Thursday, June 25, 2009

And So It Goes.

At 4:22 am, the world is well asleep, and I have watched nearly every light turn out in the city. As each becomes extinct, I wonder about the points of light on which human interaction hinge. Turns of phrase, intonation, diction. A whispered word into cartilage that unfurls a velvet lobe. I think of William Carlos Williams' poem "The Red Wheelbarrow" and the line "so much depends upon” and I wonder what determines dependence.

Everything is a deal. We are all ambassadors carrying suitcases. I bring nothing but insomnia, a dry mouth. Clean fingernails and red-painted toenails. I am alone. I am silent.
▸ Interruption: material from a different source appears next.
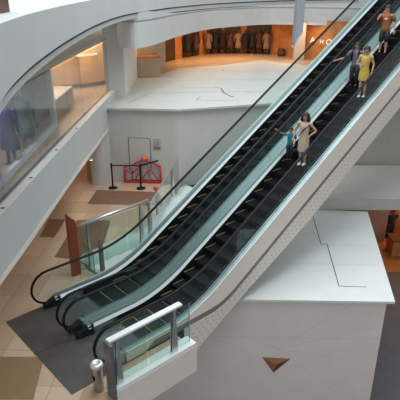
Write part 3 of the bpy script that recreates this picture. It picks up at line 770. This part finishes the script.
def person(loc, rz, H, label, spec):
    """local frame: faces -Y, right hand at -X. arms: (elbow, wrist) in units of H"""
    e = empty('person', loc, label, 'person', 'people riding down the right escalator', rz)
    h = H
    def v(x, y, z): return (x*h, y*h, z*h)
    fem = spec.get('female', False)
    hip, ches, sh = (.062, .072, .100) if fem else (.060, .085, .118)
    wch = []
    torso = [(v(0, 0, .50), (hip*h*1.15, .062*h)), (v(0, 0, .58), (hip*h*.98, .052*h)), (v(0, -.004, .66), (ches*h*.95, .058*h)), (v(0, 0, .75), (ches*h, .056*h)),
             (v(0, 0, .81), (.062*h, .045*h)), (v(0, -.004, .85), (.032*h, .032*h)), (v(0, -.010, .885), (.044*h, .050*h)), (v(0, -.012, .935), (.052*h, .060*h)), (v(0, -.006, .975), (.040*h, .046*h))]
    feet = spec['feet']; knees = spec['knees']
    chains = [torso]
    for k, sd in enumerate((-1, 1)):
        fx, fy = feet[k]; kx, ky = knees[k]
        chains.append([0, (v(sd*.052, 0, .47), (.058*h, .058*h)), (v(kx*.6+sd*.02, ky*.5, .37), .046*h), (v(kx, ky, .275), .036*h), (v(lerp((kx, ky, 0), (fx, fy, 0), .4).x, lerp((kx, ky, 0), (fx, fy, 0), .4).y, .19), .034*h), (v(fx, fy, .055), .022*h), (v(fx, fy-.03, .022), (.026*h, .020*h)), (v(fx+sd*.008, fy-.10, .014), (.026*h, .013*h))])
    for k, sd in enumerate((-1, 1)):
        el, wr = spec['arms'][k]
        chains.append([3, (v(sd*sh*.85, 0, .805), .034*h), (v(sd*sh*1.05, .0, .785), .033*h), (v(*lerp((sd*sh*1.05, 0, .785), el, .5)), .027*h), (v(*el), .022*h), (v(*lerp(el, wr, .5)), .020*h), (v(*wr), .014*h)])
    body = skinned(chains)
    bm = bmesh.new(); bm.from_mesh(body)
    # hands: palm + four fingers + thumb, joined into the body mesh
    for k, sd in enumerate((-1, 1)):
        el, wr = spec['arms'][k]; w_ = Vector(v(*wr)); d = (Vector(wr)-Vector(el)).normalized()
        if k in spec.get('droop', ()): d = (d+Vector((0, 0, -.7))).normalized()
        ref = Vector((0, -1, 0)) if abs(d.y) < .7 else Vector((0, 0, 1))
        s_ = d.cross(ref).normalized(); nrm = s_.cross(d)
        ch = [[(w_-d*.01*h, .012*h), (w_+d*.022*h, (.020*h, .010*h)), (w_+d*.042*h, (.021*h, .010*h))]]
        for i in range(4):
            b0_ = w_+d*.044*h+s_*(i-1.5)*.0105*h; ln = (.036, .042, .040, .030)[i]*h
            ch.append([2, (b0_, .0056*h), (b0_+d*ln*.55-nrm*.004*h, .005*h), (b0_+d*ln-nrm*.014*h, .004*h)])
        t0 = w_+d*.014*h+s_*.018*h*(-sd)
        ch.append([1, (t0, .007*h), (t0+d*.016*h+s_*.014*h*(-sd), .006*h), (t0+d*.034*h+s_*.018*h*(-sd), .005*h)])
        hm_ = skinned(ch, sub=1); bm.from_mesh(hm_)
    # ears and nose
    for c_, r_ in ((v(-.058, 0, .93), v(.008, .014, .020)), (v(.058, 0, .93), v(.008, .014, .020)), (v(0, -.070, .922), v(.009, .013, .016))):
        tm = bmesh.new(); bmesh.ops.create_uvsphere(tm, u_segments=8, v_segments=6, radius=1)
        for q in tm.verts: q.co = Vector((c_[0]+q.co.x*r_[0], c_[1]+q.co.y*r_[1], c_[2]+q.co.z*r_[2]))
        me_ = bpy.data.meshes.new('x'); tm.to_mesh(me_); tm.free(); bm.from_mesh(me_)
    bm.to_mesh(body); bm.free(); mk('body', body, 'skin', e)
    for sd in (-1, 1): mb('eye').ell(v(sd*.021, -.061, .938), v(.009, .006, .006), 8, 6).build('eye', e)
    mb('lip').ell(v(0, -.062, .900), v(.018, .007, .005), 8, 6).build('mouth', e)
    # hair
    hc = v(0, .004, .945)
    def cut(c): return c.y < hc[1]-.025*h and c.z < .958*h
    hr = mb('hair').ell(hc, v(.068, .078, .070), 18, 14, cut)
    if spec.get('hair') == 'long':
        for a in range(-5, 6):
            an = R(90+a*19); x_, y_ = math.cos(an)*.052, math.sin(an)*.050
            hr.tube([v(x_, y_, .965), v(x_*1.25, y_*1.2+.004, .91), v(x_*1.35, y_*1.15+.006, .85), v(x_*1.2, y_+.01, .795)], [.022*h, .026*h, .024*h, .008*h], 8)
    elif spec.get('hair') == 'tied':
        hr.ell(v(0, .07, .955), v(.030, .030, .032))
    hr.build('hair', e)
    top = spec['top']; bot = spec.get('bottom')
    if spec.get('dress'):
        z0 = spec.get('hem', .30)
        prof = [(.100, .078, z0), (.102, .080, z0+.08), (.098, .076, .50), (.090, .07, .54), (.074, .062, .61), (.084, .068, .68), (.096, .072, .745), (.088, .060, .80), (.060, .048, .822)]
        rings = []
        for rx, ry, z in prof:
            rings.append([v(math.cos(a*math.pi/10)*rx*(1+.04*math.sin(a*3)*(z < .5)), math.sin(a*math.pi/10)*ry, z) for a in range(20)])
        d_ = mb(top).rings(rings, cap=False); d_.build('dress', e)
        for sd in (-1, 1):
            mb(top).tube([v(sd*.05, 0, .82), v(sd*.108, 0, .805), v(sd*.125, 0, .77)], [.026*h, .033*h, .030*h], 10).build('sleeve', e)
    else:
        prof = [(.088, .070, .455), (.090, .070, .54), (.084, .068, .62), (.096, .074, .70), (.106, .074, .77), (.098, .062, .81), (.050, .044, .838)]
        mb(top).rings([[v(math.cos(a*math.pi/10)*rx, math.sin(a*math.pi/10)*ry, z) for a in range(20)] for rx, ry, z in prof]).build('shirt', e)
        for k, sd in enumerate((-1, 1)):
            el, wr = spec['arms'][k]; s0 = (sd*sh*.9, 0, .80); m1 = lerp((sd*sh*1.05, 0, .785), el, .75)
            mb(top).tube([v(*s0), v(sd*sh*1.08, 0, .785), v(*m1)], [.042*h, .044*h, .040*h], 10).build('sleeve', e)
        zc = spec.get('leg_to', .07)
        g = mb(bot).rings([[v(math.cos(a*math.pi/10)*rx, math.sin(a*math.pi/10)*ry, z) for a in range(20)] for rx, ry, z in ((.088, .07, .44), (.084, .066, .50), (.078, .06, .53))])
        for k, sd in enumerate((-1, 1)):
            fx, fy = feet[k]; kx, ky = knees[k]
            pts = [(sd*.045, 0, .48), (kx*.8+sd*.01, ky*.5, .37), (kx, ky, .275), (fx, fy, .07)]
            if zc > .2: pts = pts[:3]; pts[2] = (kx, ky, zc)
            g.tube([v(*q) for q in pts], [.066*h, .060*h, .050*h, .040*h][:len(pts)], 12)
        g.build('shorts' if zc > .2 else 'trousers', e)
    for k in (0, 1):
        fx, fy = feet[k]
        sh_ = mb(spec.get('shoe', 'black')).ell(v(fx, fy-.045, .022), v(.030, .078, .023)); sh_.build('shoe', e)
    return e
def cloth(n, c): M[n] = mat(n, c, .8, var=.08, scale=10)
cloth('cream_dress', (.60, .50, .40)); cloth('teal_shirt', (.02, .22, .30)); cloth('dark_trousers', (.025, .03, .035))
cloth('yellow_dress', (.62, .46, .10)); cloth('violet_grey_shirt', (.17, .16, .22)); cloth('rust_shirt', (.36, .11, .045)); cloth('black_shorts', (.02, .022, .028))
cloth('white_shoe', (.7, .68, .64)); cloth('brown_bag', (.08, .05, .035))
def stepz(x):   # tread height of the step under x
    d = .4; xx = XC+.02; last = 0
    while xx < x: last = nos(xx+.2); lx = xx; xx += .4*math.cos(math.atan((nos(xx+.45)-nos(xx+.4))/.05)) if nos(xx+.4) > 0 else .4
    return last+.003, lx
def spot(x): z, lx = stepz(x); return lx+.16, z
RZ = R(-90+18)     # facing down the escalator, turned a little to the open side
x, z = spot(6.78)
w1 = person((x, -.80, z), RZ, 1.36, 'long-haired woman in a cream dress standing behind the child in teal', dict(female=True, dress=True, top='cream_dress', hem=.27, hair='long', shoe='white_shoe',
    feet=[(-.035, -.02), (.05, 0)], knees=[(-.035, -.03), (.045, -.02)], arms=[((-.175, -.02, .66), (-.17, -.10, .53)), ((.215, .03, .68), (.13, -.08, .60))]))
mb('black').tube([(.115*1.36, -.02, 1.08), (.0, -.115, .95), (-.12, -.10, .76)], .014, 6).build('bag_strap', w1)
x, z = spot(6.62)
person((x, -.38, z), RZ, .90, 'small child in a teal shirt with one arm stretched to the handrail', dict(top='teal_shirt', bottom='dark_trousers', shoe='black',
    feet=[(-.05, 0), (.05, 0)], knees=[(-.05, -.01), (.05, -.01)], arms=[((-.26, -.02, .80), (-.40, -.05, .88)), ((.16, 0, .66), (.14, -.07, .54))]))
x, z = spot(9.25); x += .12
w2 = person((x, -.80, z), RZ, 1.37, 'woman in a short yellow dress with one arm bent across her waist', dict(female=True, dress=True, top='yellow_dress', hem=.34, hair='tied', shoe='white_shoe',
    feet=[(-.04, -.02), (.05, 0)], knees=[(-.04, -.02), (.045, -.02)], arms=[((-.165, -.03, .65), (-.04, -.14, .66)), ((.165, 0, .66), (.16, -.08, .52))]))
x, z = spot(9.45)
m1 = person((x, -.36, z), RZ, 1.22, 'man in violet-grey shirt with dark backpack straps reaching for the handrail', dict(top='violet_grey_shirt', bottom='dark_trousers', shoe='black',
    feet=[(-.06, 0), (.06, 0)], knees=[(-.055, -.01), (.055, -.01)], arms=[((-.23, -.05, .66), (-.40, -.16, .60)), ((.17, 0, .65), (.16, -.07, .52))]))
bp_ = mb('blackbox')
for sd in (-1, 1): bp_.tube([(sd*.08, .06, 1.06), (sd*.085, -.06, 1.11), (sd*.09, -.115, .98), (sd*.10, -.09, .78), (sd*.115, .02, .72)], .022, 8)
bp_.ell((0, .15, .92), (.15, .085, .21)); bp_.build('backpack', m1)
x, z = spot(10.82)
m2 = person((x, -.38, z), RZ, 1.36, 'man in a rust-orange shirt and black shorts, topmost on the escalator', dict(top='rust_shirt', bottom='black_shorts', leg_to=.26, shoe='browndark' if False else 'black',
    feet=[(-.06, 0), (.06, -.02)], knees=[(-.055, -.01), (.06, -.03)], arms=[((-.17, -.10, .70), (-.06, -.16, .84)), ((.18, 0, .65), (.19, -.05, .50))]))
o = mb('white_shoe').ell((0, -.108, .99), (.045, .006, .03)).build('shirt_print', m2); o['label'] = 'pale print on the chest'
mb('blackbox').ell((0, .15, .92), (.13, .08, .20)).build('backpack', m2)
# figure in the lower shop
qx, qy = onz(389, 238, -3.4)
p5 = person((qx, qy, -3.4), R(150), 1.45, 'person in dark clothes standing in the lower shop at the right edge', dict(top='dark_trousers', bottom='dark_trousers', shoe='black',
    feet=[(-.07, 0), (.07, 0)], knees=[(-.06, 0), (.06, 0)], arms=[((-.16, 0, .65), (-.15, -.06, .52)), ((.16, 0, .65), (.15, -.06, .52))]))
del p5['group']

# ------------------------------------------------------------------ lights
def area(name, loc, size, energy, col, rot=(0, 0, 0), sy=None):
    l = bpy.data.lights.new(name, 'AREA'); l.energy = energy; l.color = col; l.size = size
    if sy: l.shape = 'RECTANGLE'; l.size_y = sy
    o = bpy.data.objects.new(name, l); COL.objects.link(o); o.location = loc; o.rotation_euler = rot; return o
area('skylight', (5, 1, 16), 14, 2600, (.93, .98, 1.0), sy=14)
for i, (x, y) in enumerate(((15.3, 13.4), (17.4, 13.5), (19.0, 12.9), (20.1, 9.6))):
    area('shop_light', (x, y, 4.9), 1.2, 58, (1, .56, .24))
area('kiosk_light', (10.6, 11.6, 4.85), .8, 45, (1, .66, .36))
for i, (x, y) in enumerate(((3.6, 7.6), (5.9, 9.9), (7.6, 10.4))):
    area('room_light', (x, y, 4.9), .8, 45, (1, .70, .42))
area('window_light', (.2, 3.2, 4.7), .8, 30, (.95, .93, 1))
for i, (x, y) in enumerate(((3.2, 9.6), (6, 10.2), (0.5, 6.5))):
    area('passage_light', (x, y, 2.1), .8, 12, (1, .60, .32))
area('lower_shop_light', (15.8, .2, -.2), 1.2, 55, (1, .5, .2))
# visible spot fittings
for i, (px, py, z) in enumerate(((91, 159, 2.16), )):
    x, y = onz(px, py+1, z)
    lampdisc(x, y, 2.19, 'round warm ceiling spot in the passage under the white parapet', None)

w = bpy.data.worlds.new('World'); SC.world = w; w.use_nodes = True
nt = w.node_tree; bg = nt.nodes['Background']
tc = nt.nodes.new('ShaderNodeTexCoord'); sp = nt.nodes.new('ShaderNodeSeparateXYZ'); rp = nt.nodes.new('ShaderNodeValToRGB')
mr = nt.nodes.new('ShaderNodeMapRange'); mr.inputs['From Min'].default_value = -1; mr.inputs['From Max'].default_value = 1
nt.links.new(tc.outputs['Generated'], sp.inputs[0]); nt.links.new(sp.outputs[2], mr.inputs['Value']); nt.links.new(mr.outputs[0], rp.inputs['Fac'])
rp.color_ramp.elements[0].position = .3; rp.color_ramp.elements[0].color = (.22, .20, .19, 1)
rp.color_ramp.elements[1].position = .9; rp.color_ramp.elements[1].color = (.78, .84, .88, 1)
el = rp.color_ramp.elements.new(.55); el.color = (.60, .60, .60, 1)
nt.links.new(rp.outputs[0], bg.inputs['Color']); bg.inputs['Strength'].default_value = 1.0

# ------------------------------------------------------------------ camera
cam = bpy.data.cameras.new('camera'); co = bpy.data.objects.new('camera', cam); COL.objects.link(co)
cam.sensor_width = 36; cam.sensor_fit = 'HORIZONTAL'; cam.lens = 501.3/400*36
co.location = C0
co.rotation_euler = Matrix((rv, upv, -fw)).transposed().to_euler()
SC.camera = co
SC.view_settings.view_transform = 'Standard'; SC.view_settings.look = 'None'
SC.view_settings.exposure = -.18; SC.view_settings.gamma = 1; SC.view_settings.use_curve_mapping = False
And as I am, the house, too, is silent. This is the deal we have made.

And so in this house, whose silence is signed, dated, the world is beginning to feel impossible. For how can I possibly navigate it when so much depends on variables whose identities invariably lie in eyes of the beholder?

As light after light turns out across the city, people in their apartments or their houses pad softly wearing bathrobes and socks from kitchens to bathrooms to bedrooms where they sleep alone or next to someone else. And for those who sleep next to someone, deals are made as breathing becomes measured duet. Alone, moving from darkness into light, I break the deal with my house and turn on some music because so much depends on words, on sound, on a melodic distraction to pull me from the tangle of my thoughts, which race faster as the break of day nears.